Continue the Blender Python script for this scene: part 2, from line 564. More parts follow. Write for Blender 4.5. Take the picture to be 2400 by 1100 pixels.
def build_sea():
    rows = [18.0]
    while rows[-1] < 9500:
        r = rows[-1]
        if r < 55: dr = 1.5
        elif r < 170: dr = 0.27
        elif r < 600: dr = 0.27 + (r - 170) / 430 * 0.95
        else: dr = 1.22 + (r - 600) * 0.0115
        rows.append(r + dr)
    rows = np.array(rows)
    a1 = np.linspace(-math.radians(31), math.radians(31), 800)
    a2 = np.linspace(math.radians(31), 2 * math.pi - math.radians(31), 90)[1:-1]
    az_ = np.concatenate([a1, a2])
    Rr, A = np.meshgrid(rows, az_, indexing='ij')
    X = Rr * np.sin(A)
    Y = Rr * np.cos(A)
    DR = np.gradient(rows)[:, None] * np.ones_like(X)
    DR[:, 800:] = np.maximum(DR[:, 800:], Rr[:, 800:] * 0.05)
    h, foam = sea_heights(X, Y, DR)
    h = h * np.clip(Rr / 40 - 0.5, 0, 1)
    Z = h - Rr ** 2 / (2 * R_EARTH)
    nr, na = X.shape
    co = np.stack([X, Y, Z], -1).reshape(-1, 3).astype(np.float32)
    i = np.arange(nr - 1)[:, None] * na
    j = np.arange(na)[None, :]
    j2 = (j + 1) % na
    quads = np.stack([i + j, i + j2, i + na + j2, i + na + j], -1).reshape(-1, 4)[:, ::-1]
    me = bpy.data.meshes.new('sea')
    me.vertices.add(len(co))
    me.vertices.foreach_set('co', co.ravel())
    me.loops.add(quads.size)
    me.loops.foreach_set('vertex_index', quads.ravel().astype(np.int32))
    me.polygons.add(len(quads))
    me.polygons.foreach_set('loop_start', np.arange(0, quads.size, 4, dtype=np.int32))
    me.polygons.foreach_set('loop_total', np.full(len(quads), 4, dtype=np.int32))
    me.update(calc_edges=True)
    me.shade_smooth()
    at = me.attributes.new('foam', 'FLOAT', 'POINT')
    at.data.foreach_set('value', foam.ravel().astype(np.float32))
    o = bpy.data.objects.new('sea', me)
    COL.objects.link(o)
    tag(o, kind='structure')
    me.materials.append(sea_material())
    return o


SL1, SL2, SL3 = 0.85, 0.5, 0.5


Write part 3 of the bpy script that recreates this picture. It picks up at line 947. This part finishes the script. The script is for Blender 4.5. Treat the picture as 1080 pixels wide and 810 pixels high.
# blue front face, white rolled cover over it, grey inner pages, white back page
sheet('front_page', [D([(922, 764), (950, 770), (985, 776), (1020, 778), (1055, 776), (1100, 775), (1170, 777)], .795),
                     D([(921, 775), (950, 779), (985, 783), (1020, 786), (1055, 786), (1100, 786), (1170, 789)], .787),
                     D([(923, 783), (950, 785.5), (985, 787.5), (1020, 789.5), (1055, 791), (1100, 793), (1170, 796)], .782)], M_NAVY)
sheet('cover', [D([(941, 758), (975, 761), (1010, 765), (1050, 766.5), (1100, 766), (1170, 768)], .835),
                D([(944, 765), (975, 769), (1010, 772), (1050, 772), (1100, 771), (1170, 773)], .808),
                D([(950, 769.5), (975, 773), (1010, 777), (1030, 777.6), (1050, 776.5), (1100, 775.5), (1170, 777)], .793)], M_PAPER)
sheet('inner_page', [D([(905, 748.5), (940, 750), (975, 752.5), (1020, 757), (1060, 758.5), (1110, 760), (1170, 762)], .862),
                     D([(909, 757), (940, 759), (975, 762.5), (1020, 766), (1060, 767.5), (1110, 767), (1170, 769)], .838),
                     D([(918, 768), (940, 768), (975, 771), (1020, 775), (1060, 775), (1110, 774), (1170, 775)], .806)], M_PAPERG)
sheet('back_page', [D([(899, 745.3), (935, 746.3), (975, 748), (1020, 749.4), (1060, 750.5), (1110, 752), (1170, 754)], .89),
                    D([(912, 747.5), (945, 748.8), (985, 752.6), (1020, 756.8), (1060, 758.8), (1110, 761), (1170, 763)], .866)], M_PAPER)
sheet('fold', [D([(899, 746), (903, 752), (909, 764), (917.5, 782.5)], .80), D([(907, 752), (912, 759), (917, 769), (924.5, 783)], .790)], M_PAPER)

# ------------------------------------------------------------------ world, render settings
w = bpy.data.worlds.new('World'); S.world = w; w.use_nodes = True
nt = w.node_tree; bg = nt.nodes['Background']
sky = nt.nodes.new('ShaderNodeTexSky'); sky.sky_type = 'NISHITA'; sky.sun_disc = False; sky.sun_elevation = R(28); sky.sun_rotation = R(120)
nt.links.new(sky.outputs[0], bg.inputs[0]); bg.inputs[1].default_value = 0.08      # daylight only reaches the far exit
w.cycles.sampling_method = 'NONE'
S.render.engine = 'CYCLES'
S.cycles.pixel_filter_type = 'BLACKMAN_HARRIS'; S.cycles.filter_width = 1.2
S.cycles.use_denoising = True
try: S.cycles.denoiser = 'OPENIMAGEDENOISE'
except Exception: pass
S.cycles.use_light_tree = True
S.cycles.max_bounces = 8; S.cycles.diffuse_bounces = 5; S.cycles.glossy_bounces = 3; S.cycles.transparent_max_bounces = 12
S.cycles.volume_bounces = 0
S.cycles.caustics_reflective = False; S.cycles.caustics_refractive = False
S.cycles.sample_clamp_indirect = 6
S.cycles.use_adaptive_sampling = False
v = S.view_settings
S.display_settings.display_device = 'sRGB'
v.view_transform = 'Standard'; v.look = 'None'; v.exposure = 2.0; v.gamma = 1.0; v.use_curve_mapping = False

----------------------------------------

● DIRECTIVE:
Give an exact copy of all the data shown above.

● TASK SOLUTION:
Continue the Blender Python script for this scene: part 2, from line 564. More parts follow. Write for Blender 4.5. Take the picture to be 2400 by 1100 pixels.
def build_sea():
    rows = [18.0]
    while rows[-1] < 9500:
        r = rows[-1]
        if r < 55: dr = 1.5
        elif r < 170: dr = 0.27
        elif r < 600: dr = 0.27 + (r - 170) / 430 * 0.95
        else: dr = 1.22 + (r - 600) * 0.0115
        rows.append(r + dr)
    rows = np.array(rows)
    a1 = np.linspace(-math.radians(31), math.radians(31), 800)
    a2 = np.linspace(math.radians(31), 2 * math.pi - math.radians(31), 90)[1:-1]
    az_ = np.concatenate([a1, a2])
    Rr, A = np.meshgrid(rows, az_, indexing='ij')
    X = Rr * np.sin(A)
    Y = Rr * np.cos(A)
    DR = np.gradient(rows)[:, None] * np.ones_like(X)
    DR[:, 800:] = np.maximum(DR[:, 800:], Rr[:, 800:] * 0.05)
    h, foam = sea_heights(X, Y, DR)
    h = h * np.clip(Rr / 40 - 0.5, 0, 1)
    Z = h - Rr ** 2 / (2 * R_EARTH)
    nr, na = X.shape
    co = np.stack([X, Y, Z], -1).reshape(-1, 3).astype(np.float32)
    i = np.arange(nr - 1)[:, None] * na
    j = np.arange(na)[None, :]
    j2 = (j + 1) % na
    quads = np.stack([i + j, i + j2, i + na + j2, i + na + j], -1).reshape(-1, 4)[:, ::-1]
    me = bpy.data.meshes.new('sea')
    me.vertices.add(len(co))
    me.vertices.foreach_set('co', co.ravel())
    me.loops.add(quads.size)
    me.loops.foreach_set('vertex_index', quads.ravel().astype(np.int32))
    me.polygons.add(len(quads))
    me.polygons.foreach_set('loop_start', np.arange(0, quads.size, 4, dtype=np.int32))
    me.polygons.foreach_set('loop_total', np.full(len(quads), 4, dtype=np.int32))
    me.update(calc_edges=True)
    me.shade_smooth()
    at = me.attributes.new('foam', 'FLOAT', 'POINT')
    at.data.foreach_set('value', foam.ravel().astype(np.float32))
    o = bpy.data.objects.new('sea', me)
    COL.objects.link(o)
    tag(o, kind='structure')
    me.materials.append(sea_material())
    return o


SL1, SL2, SL3 = 0.85, 0.5, 0.5


Write part 3 of the bpy script that recreates this picture. It picks up at line 947. This part finishes the script. The script is for Blender 4.5. Treat the picture as 1080 pixels wide and 810 pixels high.
# blue front face, white rolled cover over it, grey inner pages, white back page
sheet('front_page', [D([(922, 764), (950, 770), (985, 776), (1020, 778), (1055, 776), (1100, 775), (1170, 777)], .795),
                     D([(921, 775), (950, 779), (985, 783), (1020, 786), (1055, 786), (1100, 786), (1170, 789)], .787),
                     D([(923, 783), (950, 785.5), (985, 787.5), (1020, 789.5), (1055, 791), (1100, 793), (1170, 796)], .782)], M_NAVY)
sheet('cover', [D([(941, 758), (975, 761), (1010, 765), (1050, 766.5), (1100, 766), (1170, 768)], .835),
                D([(944, 765), (975, 769), (1010, 772), (1050, 772), (1100, 771), (1170, 773)], .808),
                D([(950, 769.5), (975, 773), (1010, 777), (1030, 777.6), (1050, 776.5), (1100, 775.5), (1170, 777)], .793)], M_PAPER)
sheet('inner_page', [D([(905, 748.5), (940, 750), (975, 752.5), (1020, 757), (1060, 758.5), (1110, 760), (1170, 762)], .862),
                     D([(909, 757), (940, 759), (975, 762.5), (1020, 766), (1060, 767.5), (1110, 767), (1170, 769)], .838),
                     D([(918, 768), (940, 768), (975, 771), (1020, 775), (1060, 775), (1110, 774), (1170, 775)], .806)], M_PAPERG)
sheet('back_page', [D([(899, 745.3), (935, 746.3), (975, 748), (1020, 749.4), (1060, 750.5), (1110, 752), (1170, 754)], .89),
                    D([(912, 747.5), (945, 748.8), (985, 752.6), (1020, 756.8), (1060, 758.8), (1110, 761), (1170, 763)], .866)], M_PAPER)
sheet('fold', [D([(899, 746), (903, 752), (909, 764), (917.5, 782.5)], .80), D([(907, 752), (912, 759), (917, 769), (924.5, 783)], .790)], M_PAPER)

# ------------------------------------------------------------------ world, render settings
w = bpy.data.worlds.new('World'); S.world = w; w.use_nodes = True
nt = w.node_tree; bg = nt.nodes['Background']
sky = nt.nodes.new('ShaderNodeTexSky'); sky.sky_type = 'NISHITA'; sky.sun_disc = False; sky.sun_elevation = R(28); sky.sun_rotation = R(120)
nt.links.new(sky.outputs[0], bg.inputs[0]); bg.inputs[1].default_value = 0.08      # daylight only reaches the far exit
w.cycles.sampling_method = 'NONE'
S.render.engine = 'CYCLES'
S.cycles.pixel_filter_type = 'BLACKMAN_HARRIS'; S.cycles.filter_width = 1.2
S.cycles.use_denoising = True
try: S.cycles.denoiser = 'OPENIMAGEDENOISE'
except Exception: pass
S.cycles.use_light_tree = True
S.cycles.max_bounces = 8; S.cycles.diffuse_bounces = 5; S.cycles.glossy_bounces = 3; S.cycles.transparent_max_bounces = 12
S.cycles.volume_bounces = 0
S.cycles.caustics_reflective = False; S.cycles.caustics_refractive = False
S.cycles.sample_clamp_indirect = 6
S.cycles.use_adaptive_sampling = False
v = S.view_settings
S.display_settings.display_device = 'sRGB'
v.view_transform = 'Standard'; v.look = 'None'; v.exposure = 2.0; v.gamma = 1.0; v.use_curve_mapping = False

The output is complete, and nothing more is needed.